Conservation can feel overwhelming sometimes, she noted, and it can be hard to remain hopeful under the cloud of habitat loss, illegal bird trafficking and other major threats. 

“We’re fortunate that with birds, there are many actions people can take that truly make a difference,” she said. “That’s long been part of our message.”

For zoogoers, Hallager admitted that compared with mammals, birds can be a hard sell.

“You hear comments from visitors like, ‘Where are the real animals?’” she said. “But the bird house is beautiful, and right now it’s super lively. The songbirds are breeding, there are ducklings in the waterfowl aviary and all that activity makes it a special place.”

Bird is still the word

As a curator for many years now, Hallager is involved in studies and care planning, but she spends more time than she’d like in meetings and managing staff, budgets and paperwork.

“The higher up you go in zoo work, the less animal care you actually do,” she said. 

So, she jumps at every opportunity to get back to nurturing the birds that she loves.

“Take this morning: I started my day feeding a little duckling that just hatched,” she said. “We also have a greater rhea chick that we have to run four times a day so his legs grow strong. I love helping with those cases.”

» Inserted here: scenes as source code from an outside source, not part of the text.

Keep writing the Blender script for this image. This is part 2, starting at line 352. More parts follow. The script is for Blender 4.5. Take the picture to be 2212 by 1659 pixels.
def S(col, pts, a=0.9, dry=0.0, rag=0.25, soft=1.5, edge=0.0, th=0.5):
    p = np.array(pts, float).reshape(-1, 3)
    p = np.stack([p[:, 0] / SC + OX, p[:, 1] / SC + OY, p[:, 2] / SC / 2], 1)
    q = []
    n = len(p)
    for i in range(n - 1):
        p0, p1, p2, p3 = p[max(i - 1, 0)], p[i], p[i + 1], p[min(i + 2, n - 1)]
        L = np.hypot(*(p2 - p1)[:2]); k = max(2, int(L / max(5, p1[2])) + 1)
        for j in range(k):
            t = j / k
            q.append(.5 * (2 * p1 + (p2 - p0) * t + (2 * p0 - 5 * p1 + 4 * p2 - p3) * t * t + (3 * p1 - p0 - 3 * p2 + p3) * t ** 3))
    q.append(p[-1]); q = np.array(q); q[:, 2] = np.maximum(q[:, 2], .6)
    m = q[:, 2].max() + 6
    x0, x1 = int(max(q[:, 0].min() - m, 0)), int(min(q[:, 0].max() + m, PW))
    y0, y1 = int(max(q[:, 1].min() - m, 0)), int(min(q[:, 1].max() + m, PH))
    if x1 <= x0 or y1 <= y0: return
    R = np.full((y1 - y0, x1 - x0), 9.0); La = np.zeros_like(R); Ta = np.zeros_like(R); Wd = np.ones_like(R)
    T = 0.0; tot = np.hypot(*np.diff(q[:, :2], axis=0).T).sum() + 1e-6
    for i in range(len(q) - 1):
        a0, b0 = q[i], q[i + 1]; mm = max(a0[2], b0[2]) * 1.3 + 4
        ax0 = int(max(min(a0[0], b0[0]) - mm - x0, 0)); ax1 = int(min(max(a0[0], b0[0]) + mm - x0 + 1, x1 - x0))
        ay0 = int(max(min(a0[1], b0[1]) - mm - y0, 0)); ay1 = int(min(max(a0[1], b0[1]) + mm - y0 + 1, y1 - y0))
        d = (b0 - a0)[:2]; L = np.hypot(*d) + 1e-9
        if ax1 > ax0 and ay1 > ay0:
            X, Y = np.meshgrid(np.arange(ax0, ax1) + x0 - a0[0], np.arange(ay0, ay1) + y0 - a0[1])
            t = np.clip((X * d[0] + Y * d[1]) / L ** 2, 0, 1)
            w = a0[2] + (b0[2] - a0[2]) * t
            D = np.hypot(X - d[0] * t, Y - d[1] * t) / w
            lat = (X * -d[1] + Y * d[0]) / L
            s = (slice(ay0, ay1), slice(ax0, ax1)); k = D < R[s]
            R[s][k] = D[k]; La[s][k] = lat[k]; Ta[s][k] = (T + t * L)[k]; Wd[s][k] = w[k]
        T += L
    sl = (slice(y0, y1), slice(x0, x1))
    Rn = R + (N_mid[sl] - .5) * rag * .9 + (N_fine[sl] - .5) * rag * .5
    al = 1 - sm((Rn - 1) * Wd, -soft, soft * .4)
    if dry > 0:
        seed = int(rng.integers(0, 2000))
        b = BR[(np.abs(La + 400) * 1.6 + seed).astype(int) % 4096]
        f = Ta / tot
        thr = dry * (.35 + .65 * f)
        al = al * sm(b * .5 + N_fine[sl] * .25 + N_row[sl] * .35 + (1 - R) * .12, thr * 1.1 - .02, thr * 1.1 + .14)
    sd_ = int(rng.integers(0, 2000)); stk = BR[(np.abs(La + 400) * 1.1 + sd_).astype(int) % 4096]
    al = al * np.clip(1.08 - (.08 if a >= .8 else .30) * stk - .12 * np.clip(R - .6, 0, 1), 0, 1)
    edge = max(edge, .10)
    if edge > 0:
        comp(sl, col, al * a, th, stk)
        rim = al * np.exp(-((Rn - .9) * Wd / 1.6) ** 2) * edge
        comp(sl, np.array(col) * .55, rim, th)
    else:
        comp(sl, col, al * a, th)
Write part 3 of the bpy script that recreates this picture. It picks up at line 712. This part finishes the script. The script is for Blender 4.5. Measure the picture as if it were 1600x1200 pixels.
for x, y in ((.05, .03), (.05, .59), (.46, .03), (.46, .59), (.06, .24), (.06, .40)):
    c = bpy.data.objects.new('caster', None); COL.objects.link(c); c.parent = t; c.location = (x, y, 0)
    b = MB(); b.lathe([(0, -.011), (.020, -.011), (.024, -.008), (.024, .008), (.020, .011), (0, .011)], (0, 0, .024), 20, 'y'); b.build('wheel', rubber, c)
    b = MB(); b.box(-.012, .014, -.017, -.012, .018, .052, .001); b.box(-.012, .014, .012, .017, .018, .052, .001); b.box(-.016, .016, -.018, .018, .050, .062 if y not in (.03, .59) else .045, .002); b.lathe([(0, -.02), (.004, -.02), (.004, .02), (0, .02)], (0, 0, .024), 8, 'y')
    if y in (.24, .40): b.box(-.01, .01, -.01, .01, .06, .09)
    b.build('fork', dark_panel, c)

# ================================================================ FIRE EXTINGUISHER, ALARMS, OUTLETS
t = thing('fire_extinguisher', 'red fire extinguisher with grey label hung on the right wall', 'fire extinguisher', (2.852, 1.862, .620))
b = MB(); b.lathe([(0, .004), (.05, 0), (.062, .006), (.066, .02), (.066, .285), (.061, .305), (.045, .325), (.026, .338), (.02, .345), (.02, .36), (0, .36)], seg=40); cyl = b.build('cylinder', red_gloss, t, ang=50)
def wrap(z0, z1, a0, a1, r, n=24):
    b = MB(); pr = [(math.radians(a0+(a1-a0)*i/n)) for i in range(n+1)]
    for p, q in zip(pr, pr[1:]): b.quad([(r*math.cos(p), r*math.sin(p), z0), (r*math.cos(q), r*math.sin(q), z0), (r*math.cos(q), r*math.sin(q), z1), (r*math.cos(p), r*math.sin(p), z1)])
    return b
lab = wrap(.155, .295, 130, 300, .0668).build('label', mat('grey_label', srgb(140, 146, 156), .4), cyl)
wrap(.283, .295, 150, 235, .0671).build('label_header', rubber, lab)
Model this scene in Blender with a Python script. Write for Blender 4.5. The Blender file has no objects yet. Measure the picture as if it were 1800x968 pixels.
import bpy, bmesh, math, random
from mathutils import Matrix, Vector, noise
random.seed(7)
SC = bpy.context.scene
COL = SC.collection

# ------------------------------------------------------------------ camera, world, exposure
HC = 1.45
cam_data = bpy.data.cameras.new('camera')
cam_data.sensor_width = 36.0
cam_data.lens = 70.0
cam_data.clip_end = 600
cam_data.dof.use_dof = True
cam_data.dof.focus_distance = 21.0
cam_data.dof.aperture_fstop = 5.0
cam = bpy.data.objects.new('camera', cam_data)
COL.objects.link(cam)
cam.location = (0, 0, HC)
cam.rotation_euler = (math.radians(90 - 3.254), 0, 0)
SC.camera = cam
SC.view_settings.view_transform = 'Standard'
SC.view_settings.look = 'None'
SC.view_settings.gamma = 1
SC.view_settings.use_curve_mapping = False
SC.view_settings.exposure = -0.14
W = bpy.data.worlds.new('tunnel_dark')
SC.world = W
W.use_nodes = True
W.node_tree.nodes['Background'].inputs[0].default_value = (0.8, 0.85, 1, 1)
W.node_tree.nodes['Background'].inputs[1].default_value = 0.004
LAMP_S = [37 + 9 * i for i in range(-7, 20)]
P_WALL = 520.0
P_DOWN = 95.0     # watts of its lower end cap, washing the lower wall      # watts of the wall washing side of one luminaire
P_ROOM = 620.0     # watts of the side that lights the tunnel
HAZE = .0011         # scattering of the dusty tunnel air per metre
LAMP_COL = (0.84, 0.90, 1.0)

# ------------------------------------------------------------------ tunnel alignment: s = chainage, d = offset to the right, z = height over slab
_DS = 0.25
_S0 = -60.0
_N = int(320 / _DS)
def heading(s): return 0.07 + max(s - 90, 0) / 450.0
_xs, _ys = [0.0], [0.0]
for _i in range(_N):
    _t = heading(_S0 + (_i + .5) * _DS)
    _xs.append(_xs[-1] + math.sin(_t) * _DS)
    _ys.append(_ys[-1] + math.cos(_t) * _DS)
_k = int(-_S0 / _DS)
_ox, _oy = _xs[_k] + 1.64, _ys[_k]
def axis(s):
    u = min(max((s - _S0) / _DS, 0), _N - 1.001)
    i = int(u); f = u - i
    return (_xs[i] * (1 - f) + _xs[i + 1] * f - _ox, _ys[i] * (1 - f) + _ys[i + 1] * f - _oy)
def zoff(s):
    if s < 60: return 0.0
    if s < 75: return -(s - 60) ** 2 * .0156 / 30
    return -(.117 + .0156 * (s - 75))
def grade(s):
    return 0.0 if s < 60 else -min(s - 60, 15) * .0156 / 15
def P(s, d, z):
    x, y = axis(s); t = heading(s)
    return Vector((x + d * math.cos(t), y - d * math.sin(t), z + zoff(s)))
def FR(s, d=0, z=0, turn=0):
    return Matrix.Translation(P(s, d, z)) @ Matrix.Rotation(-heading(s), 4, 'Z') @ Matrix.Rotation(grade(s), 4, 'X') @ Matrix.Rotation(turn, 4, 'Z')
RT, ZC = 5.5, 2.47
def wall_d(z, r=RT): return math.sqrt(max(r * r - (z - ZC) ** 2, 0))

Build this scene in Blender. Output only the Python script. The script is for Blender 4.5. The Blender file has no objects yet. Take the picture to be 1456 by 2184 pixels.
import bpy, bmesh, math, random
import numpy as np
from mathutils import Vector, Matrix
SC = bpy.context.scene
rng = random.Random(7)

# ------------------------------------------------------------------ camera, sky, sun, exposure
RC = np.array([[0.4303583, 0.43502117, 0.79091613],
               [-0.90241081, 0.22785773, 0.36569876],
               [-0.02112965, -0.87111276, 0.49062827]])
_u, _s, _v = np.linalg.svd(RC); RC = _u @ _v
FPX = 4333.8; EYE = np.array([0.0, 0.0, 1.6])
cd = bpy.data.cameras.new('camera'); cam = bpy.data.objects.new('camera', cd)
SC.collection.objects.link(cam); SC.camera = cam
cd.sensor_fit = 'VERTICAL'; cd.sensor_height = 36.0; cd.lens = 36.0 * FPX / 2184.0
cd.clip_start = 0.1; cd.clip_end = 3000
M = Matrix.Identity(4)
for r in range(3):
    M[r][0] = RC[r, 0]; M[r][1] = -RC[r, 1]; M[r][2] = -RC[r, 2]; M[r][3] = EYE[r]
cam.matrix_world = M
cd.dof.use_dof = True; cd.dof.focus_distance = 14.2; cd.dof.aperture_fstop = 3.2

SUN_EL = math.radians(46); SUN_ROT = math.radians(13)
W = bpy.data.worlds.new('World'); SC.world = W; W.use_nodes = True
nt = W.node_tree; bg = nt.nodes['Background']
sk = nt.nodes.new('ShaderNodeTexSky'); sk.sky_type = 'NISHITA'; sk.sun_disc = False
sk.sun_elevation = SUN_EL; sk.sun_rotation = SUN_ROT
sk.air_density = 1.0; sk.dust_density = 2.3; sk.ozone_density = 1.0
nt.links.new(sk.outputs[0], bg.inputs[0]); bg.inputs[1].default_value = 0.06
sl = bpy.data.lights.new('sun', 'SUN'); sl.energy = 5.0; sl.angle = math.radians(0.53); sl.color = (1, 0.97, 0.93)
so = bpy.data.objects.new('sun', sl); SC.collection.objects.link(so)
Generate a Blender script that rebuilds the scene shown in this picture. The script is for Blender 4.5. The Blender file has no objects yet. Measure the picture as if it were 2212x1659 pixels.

Ironically, perhaps, Hallager isn’t a big birdwatcher; she and her husband have a cat “which of course stays indoors,” she said. The rest of her animal time comes on the job, which has its pluses and minuses.

“It’s a hard job emotionally,” Hallager admitted. “Other than parrots, birds generally don’t live that long. You get attached to these birds just like someone working with elephants or big cats or other ‘charismatic megafauna.’ I never thought I’d become so emotionally attached to birds, but I have.”

And after almost four decades in the aviary, she sees birds for what they really are.

“They’re smart. They’ve got personalities. They’re resilient and adaptable. They’re amazing creatures,” she said. “I still feel very fortunate to be among them.”